Title and Abstract

Title:  The Making of the Space Weather Modeling Framework

Abstract:  A successful example of research code development, community use and transition to operations is the University of Michigan's multiphysics MHD code called BATS-R-US and the Space Weather Modeling Framework (SWMF) that couples together regional domain models. The development of BATS-R-US started in the early 1990s, while SWMF was developed a decade later. Both BATS-R-US and SWMF were developed from the beginning with high parallel performance and portability in mind.

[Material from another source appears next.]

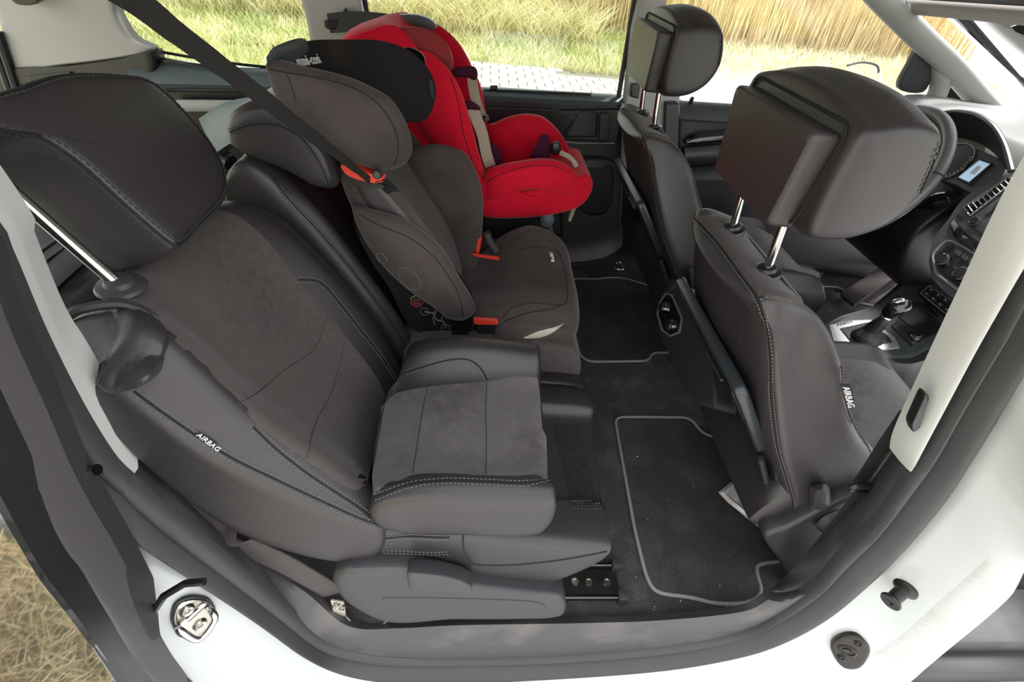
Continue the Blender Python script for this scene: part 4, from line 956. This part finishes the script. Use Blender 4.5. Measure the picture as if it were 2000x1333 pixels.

The SWMF provides the software environment and tools to couple the various models with each other. It is a fully functional, documented software framework that allows the parallel execution and efficient coupling of multiple models. The SWMF provides a high-performance computational capability to simulate the space-weather environment from the upper solar chromosphere to the Earth's upper atmosphere and/or the outer heliosphere. Currently there are more than a dozen physics domains in the SWMF, but in an actual simulation one can use any meaningful subset of the components.

In the early 2010s the CCMC evaluated three physics-based and three empirical magnetosphere (geospace) models at the request of NOAA/SWPC. Among the six models was the SWMF/Geospace configuration that included three coupled models: the global magnetosphere described by BATS-R-US, the inner magnetosphere simulated by the Rice Convection Model (RCM) and ionospheric electrodynamics solved by the Ridley Ionosphere Model (RIM). In 2014 NOAA/SWPC selected SWMF/Geospace as the first physics-based global magnetosphere model to be transitioned to operations.

This presentation will outline the current state of space weather modeling and recent developments that pave the way for new and exciting capabilities.